Output each line of the material exactly as it stands.

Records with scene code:

══════════

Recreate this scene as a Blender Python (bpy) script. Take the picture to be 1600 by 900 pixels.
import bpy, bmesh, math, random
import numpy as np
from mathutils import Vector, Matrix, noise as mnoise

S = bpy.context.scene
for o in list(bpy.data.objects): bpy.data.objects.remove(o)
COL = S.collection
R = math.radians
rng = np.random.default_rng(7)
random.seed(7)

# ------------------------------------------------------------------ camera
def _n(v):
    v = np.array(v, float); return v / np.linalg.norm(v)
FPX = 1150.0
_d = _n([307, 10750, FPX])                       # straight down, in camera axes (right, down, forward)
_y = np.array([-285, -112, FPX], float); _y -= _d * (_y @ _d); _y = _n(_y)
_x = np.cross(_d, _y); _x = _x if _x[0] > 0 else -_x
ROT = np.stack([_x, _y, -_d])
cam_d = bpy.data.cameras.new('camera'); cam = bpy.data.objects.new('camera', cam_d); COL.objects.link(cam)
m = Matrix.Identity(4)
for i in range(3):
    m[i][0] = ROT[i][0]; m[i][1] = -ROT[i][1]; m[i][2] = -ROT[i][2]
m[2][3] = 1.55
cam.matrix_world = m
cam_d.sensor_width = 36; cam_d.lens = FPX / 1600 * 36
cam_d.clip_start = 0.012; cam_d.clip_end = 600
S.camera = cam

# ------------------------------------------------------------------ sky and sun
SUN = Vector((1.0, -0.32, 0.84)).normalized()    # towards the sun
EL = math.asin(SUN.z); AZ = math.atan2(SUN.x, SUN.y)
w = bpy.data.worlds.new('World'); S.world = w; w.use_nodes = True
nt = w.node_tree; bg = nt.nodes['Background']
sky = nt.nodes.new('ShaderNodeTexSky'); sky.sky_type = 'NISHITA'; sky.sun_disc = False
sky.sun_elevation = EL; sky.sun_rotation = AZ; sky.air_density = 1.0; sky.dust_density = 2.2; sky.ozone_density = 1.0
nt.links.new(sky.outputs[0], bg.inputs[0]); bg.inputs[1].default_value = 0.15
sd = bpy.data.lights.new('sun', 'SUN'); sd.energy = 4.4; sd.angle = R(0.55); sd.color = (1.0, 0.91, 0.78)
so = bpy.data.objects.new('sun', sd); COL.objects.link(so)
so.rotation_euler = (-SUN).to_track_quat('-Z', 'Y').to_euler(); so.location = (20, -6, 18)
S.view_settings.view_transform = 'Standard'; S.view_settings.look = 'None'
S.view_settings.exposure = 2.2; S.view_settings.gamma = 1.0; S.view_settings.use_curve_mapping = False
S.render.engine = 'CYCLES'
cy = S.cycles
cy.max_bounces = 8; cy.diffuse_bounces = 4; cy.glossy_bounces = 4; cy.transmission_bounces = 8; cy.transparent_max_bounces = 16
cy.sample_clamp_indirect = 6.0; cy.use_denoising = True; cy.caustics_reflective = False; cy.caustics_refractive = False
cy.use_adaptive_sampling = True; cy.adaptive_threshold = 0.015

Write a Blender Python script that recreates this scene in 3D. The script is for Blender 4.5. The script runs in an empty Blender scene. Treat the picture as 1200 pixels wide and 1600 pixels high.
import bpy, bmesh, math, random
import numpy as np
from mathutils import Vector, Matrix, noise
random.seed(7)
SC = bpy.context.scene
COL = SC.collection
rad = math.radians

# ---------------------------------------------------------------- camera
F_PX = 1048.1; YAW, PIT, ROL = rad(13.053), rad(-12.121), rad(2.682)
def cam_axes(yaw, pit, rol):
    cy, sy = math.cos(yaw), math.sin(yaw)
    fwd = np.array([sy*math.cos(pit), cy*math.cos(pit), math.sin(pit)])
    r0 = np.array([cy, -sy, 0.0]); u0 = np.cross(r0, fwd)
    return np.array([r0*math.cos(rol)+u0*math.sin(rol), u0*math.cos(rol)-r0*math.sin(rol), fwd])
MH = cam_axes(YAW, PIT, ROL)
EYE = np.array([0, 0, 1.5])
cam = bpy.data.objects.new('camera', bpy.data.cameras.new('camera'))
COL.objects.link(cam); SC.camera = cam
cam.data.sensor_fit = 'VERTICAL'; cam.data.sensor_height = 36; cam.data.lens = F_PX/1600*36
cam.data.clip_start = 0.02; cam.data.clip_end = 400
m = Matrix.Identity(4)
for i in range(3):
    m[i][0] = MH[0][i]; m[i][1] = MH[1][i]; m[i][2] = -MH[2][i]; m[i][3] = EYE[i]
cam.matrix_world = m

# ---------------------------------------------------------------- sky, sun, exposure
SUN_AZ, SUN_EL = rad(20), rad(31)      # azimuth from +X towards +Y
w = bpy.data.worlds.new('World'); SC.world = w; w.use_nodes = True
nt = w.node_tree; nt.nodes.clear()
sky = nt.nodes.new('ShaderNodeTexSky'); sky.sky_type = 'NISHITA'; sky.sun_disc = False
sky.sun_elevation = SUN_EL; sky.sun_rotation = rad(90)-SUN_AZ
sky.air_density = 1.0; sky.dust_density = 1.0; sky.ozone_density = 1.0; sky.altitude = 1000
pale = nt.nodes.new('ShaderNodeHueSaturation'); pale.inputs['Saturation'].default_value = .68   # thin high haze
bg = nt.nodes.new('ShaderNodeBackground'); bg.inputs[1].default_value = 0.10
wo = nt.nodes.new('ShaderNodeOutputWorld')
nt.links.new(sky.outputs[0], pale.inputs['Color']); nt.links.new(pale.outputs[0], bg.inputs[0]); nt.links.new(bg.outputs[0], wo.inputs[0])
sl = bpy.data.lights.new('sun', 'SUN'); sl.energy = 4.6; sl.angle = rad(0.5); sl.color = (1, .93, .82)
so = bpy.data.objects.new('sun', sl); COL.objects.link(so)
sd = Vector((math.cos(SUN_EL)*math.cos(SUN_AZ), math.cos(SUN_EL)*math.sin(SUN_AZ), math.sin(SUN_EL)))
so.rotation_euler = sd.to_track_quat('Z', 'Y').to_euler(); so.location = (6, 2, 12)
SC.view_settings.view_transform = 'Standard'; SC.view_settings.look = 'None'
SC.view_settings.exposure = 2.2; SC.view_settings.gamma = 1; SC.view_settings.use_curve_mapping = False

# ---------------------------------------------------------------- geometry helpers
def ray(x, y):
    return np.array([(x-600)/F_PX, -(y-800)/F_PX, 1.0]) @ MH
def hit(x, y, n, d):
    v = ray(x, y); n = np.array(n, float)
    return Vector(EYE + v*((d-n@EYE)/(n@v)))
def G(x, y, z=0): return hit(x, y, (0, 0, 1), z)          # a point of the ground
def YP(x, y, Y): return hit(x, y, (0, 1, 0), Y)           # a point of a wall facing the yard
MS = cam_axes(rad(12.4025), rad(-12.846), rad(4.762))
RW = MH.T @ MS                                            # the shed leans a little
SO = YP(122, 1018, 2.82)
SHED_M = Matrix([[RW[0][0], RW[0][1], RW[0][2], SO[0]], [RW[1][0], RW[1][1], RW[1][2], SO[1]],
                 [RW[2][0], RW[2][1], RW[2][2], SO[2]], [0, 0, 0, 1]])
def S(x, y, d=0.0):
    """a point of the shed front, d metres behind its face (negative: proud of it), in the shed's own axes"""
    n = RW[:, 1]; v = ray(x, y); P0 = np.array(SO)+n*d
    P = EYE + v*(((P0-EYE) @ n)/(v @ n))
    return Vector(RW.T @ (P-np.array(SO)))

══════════

#### Result of the exercise
Recreate this scene as a Blender Python (bpy) script. Take the picture to be 1600 by 900 pixels.
import bpy, bmesh, math, random
import numpy as np
from mathutils import Vector, Matrix, noise as mnoise

S = bpy.context.scene
for o in list(bpy.data.objects): bpy.data.objects.remove(o)
COL = S.collection
R = math.radians
rng = np.random.default_rng(7)
random.seed(7)

# ------------------------------------------------------------------ camera
def _n(v):
    v = np.array(v, float); return v / np.linalg.norm(v)
FPX = 1150.0
_d = _n([307, 10750, FPX])                       # straight down, in camera axes (right, down, forward)
_y = np.array([-285, -112, FPX], float); _y -= _d * (_y @ _d); _y = _n(_y)
_x = np.cross(_d, _y); _x = _x if _x[0] > 0 else -_x
ROT = np.stack([_x, _y, -_d])
cam_d = bpy.data.cameras.new('camera'); cam = bpy.data.objects.new('camera', cam_d); COL.objects.link(cam)
m = Matrix.Identity(4)
for i in range(3):
    m[i][0] = ROT[i][0]; m[i][1] = -ROT[i][1]; m[i][2] = -ROT[i][2]
m[2][3] = 1.55
cam.matrix_world = m
cam_d.sensor_width = 36; cam_d.lens = FPX / 1600 * 36
cam_d.clip_start = 0.012; cam_d.clip_end = 600
S.camera = cam

# ------------------------------------------------------------------ sky and sun
SUN = Vector((1.0, -0.32, 0.84)).normalized()    # towards the sun
EL = math.asin(SUN.z); AZ = math.atan2(SUN.x, SUN.y)
w = bpy.data.worlds.new('World'); S.world = w; w.use_nodes = True
nt = w.node_tree; bg = nt.nodes['Background']
sky = nt.nodes.new('ShaderNodeTexSky'); sky.sky_type = 'NISHITA'; sky.sun_disc = False
sky.sun_elevation = EL; sky.sun_rotation = AZ; sky.air_density = 1.0; sky.dust_density = 2.2; sky.ozone_density = 1.0
nt.links.new(sky.outputs[0], bg.inputs[0]); bg.inputs[1].default_value = 0.15
sd = bpy.data.lights.new('sun', 'SUN'); sd.energy = 4.4; sd.angle = R(0.55); sd.color = (1.0, 0.91, 0.78)
so = bpy.data.objects.new('sun', sd); COL.objects.link(so)
so.rotation_euler = (-SUN).to_track_quat('-Z', 'Y').to_euler(); so.location = (20, -6, 18)
S.view_settings.view_transform = 'Standard'; S.view_settings.look = 'None'
S.view_settings.exposure = 2.2; S.view_settings.gamma = 1.0; S.view_settings.use_curve_mapping = False
S.render.engine = 'CYCLES'
cy = S.cycles
cy.max_bounces = 8; cy.diffuse_bounces = 4; cy.glossy_bounces = 4; cy.transmission_bounces = 8; cy.transparent_max_bounces = 16
cy.sample_clamp_indirect = 6.0; cy.use_denoising = True; cy.caustics_reflective = False; cy.caustics_refractive = False
cy.use_adaptive_sampling = True; cy.adaptive_threshold = 0.015

Write a Blender Python script that recreates this scene in 3D. The script is for Blender 4.5. The script runs in an empty Blender scene. Treat the picture as 1200 pixels wide and 1600 pixels high.
import bpy, bmesh, math, random
import numpy as np
from mathutils import Vector, Matrix, noise
random.seed(7)
SC = bpy.context.scene
COL = SC.collection
rad = math.radians

# ---------------------------------------------------------------- camera
F_PX = 1048.1; YAW, PIT, ROL = rad(13.053), rad(-12.121), rad(2.682)
def cam_axes(yaw, pit, rol):
    cy, sy = math.cos(yaw), math.sin(yaw)
    fwd = np.array([sy*math.cos(pit), cy*math.cos(pit), math.sin(pit)])
    r0 = np.array([cy, -sy, 0.0]); u0 = np.cross(r0, fwd)
    return np.array([r0*math.cos(rol)+u0*math.sin(rol), u0*math.cos(rol)-r0*math.sin(rol), fwd])
MH = cam_axes(YAW, PIT, ROL)
EYE = np.array([0, 0, 1.5])
cam = bpy.data.objects.new('camera', bpy.data.cameras.new('camera'))
COL.objects.link(cam); SC.camera = cam
cam.data.sensor_fit = 'VERTICAL'; cam.data.sensor_height = 36; cam.data.lens = F_PX/1600*36
cam.data.clip_start = 0.02; cam.data.clip_end = 400
m = Matrix.Identity(4)
for i in range(3):
    m[i][0] = MH[0][i]; m[i][1] = MH[1][i]; m[i][2] = -MH[2][i]; m[i][3] = EYE[i]
cam.matrix_world = m

# ---------------------------------------------------------------- sky, sun, exposure
SUN_AZ, SUN_EL = rad(20), rad(31)      # azimuth from +X towards +Y
w = bpy.data.worlds.new('World'); SC.world = w; w.use_nodes = True
nt = w.node_tree; nt.nodes.clear()
sky = nt.nodes.new('ShaderNodeTexSky'); sky.sky_type = 'NISHITA'; sky.sun_disc = False
sky.sun_elevation = SUN_EL; sky.sun_rotation = rad(90)-SUN_AZ
sky.air_density = 1.0; sky.dust_density = 1.0; sky.ozone_density = 1.0; sky.altitude = 1000
pale = nt.nodes.new('ShaderNodeHueSaturation'); pale.inputs['Saturation'].default_value = .68   # thin high haze
bg = nt.nodes.new('ShaderNodeBackground'); bg.inputs[1].default_value = 0.10
wo = nt.nodes.new('ShaderNodeOutputWorld')
nt.links.new(sky.outputs[0], pale.inputs['Color']); nt.links.new(pale.outputs[0], bg.inputs[0]); nt.links.new(bg.outputs[0], wo.inputs[0])
sl = bpy.data.lights.new('sun', 'SUN'); sl.energy = 4.6; sl.angle = rad(0.5); sl.color = (1, .93, .82)
so = bpy.data.objects.new('sun', sl); COL.objects.link(so)
sd = Vector((math.cos(SUN_EL)*math.cos(SUN_AZ), math.cos(SUN_EL)*math.sin(SUN_AZ), math.sin(SUN_EL)))
so.rotation_euler = sd.to_track_quat('Z', 'Y').to_euler(); so.location = (6, 2, 12)
SC.view_settings.view_transform = 'Standard'; SC.view_settings.look = 'None'
SC.view_settings.exposure = 2.2; SC.view_settings.gamma = 1; SC.view_settings.use_curve_mapping = False

# ---------------------------------------------------------------- geometry helpers
def ray(x, y):
    return np.array([(x-600)/F_PX, -(y-800)/F_PX, 1.0]) @ MH
def hit(x, y, n, d):
    v = ray(x, y); n = np.array(n, float)
    return Vector(EYE + v*((d-n@EYE)/(n@v)))
def G(x, y, z=0): return hit(x, y, (0, 0, 1), z)          # a point of the ground
def YP(x, y, Y): return hit(x, y, (0, 1, 0), Y)           # a point of a wall facing the yard
MS = cam_axes(rad(12.4025), rad(-12.846), rad(4.762))
RW = MH.T @ MS                                            # the shed leans a little
SO = YP(122, 1018, 2.82)
SHED_M = Matrix([[RW[0][0], RW[0][1], RW[0][2], SO[0]], [RW[1][0], RW[1][1], RW[1][2], SO[1]],
                 [RW[2][0], RW[2][1], RW[2][2], SO[2]], [0, 0, 0, 1]])
def S(x, y, d=0.0):
    """a point of the shed front, d metres behind its face (negative: proud of it), in the shed's own axes"""
    n = RW[:, 1]; v = ray(x, y); P0 = np.array(SO)+n*d
    P = EYE + v*(((P0-EYE) @ n)/(v @ n))
    return Vector(RW.T @ (P-np.array(SO)))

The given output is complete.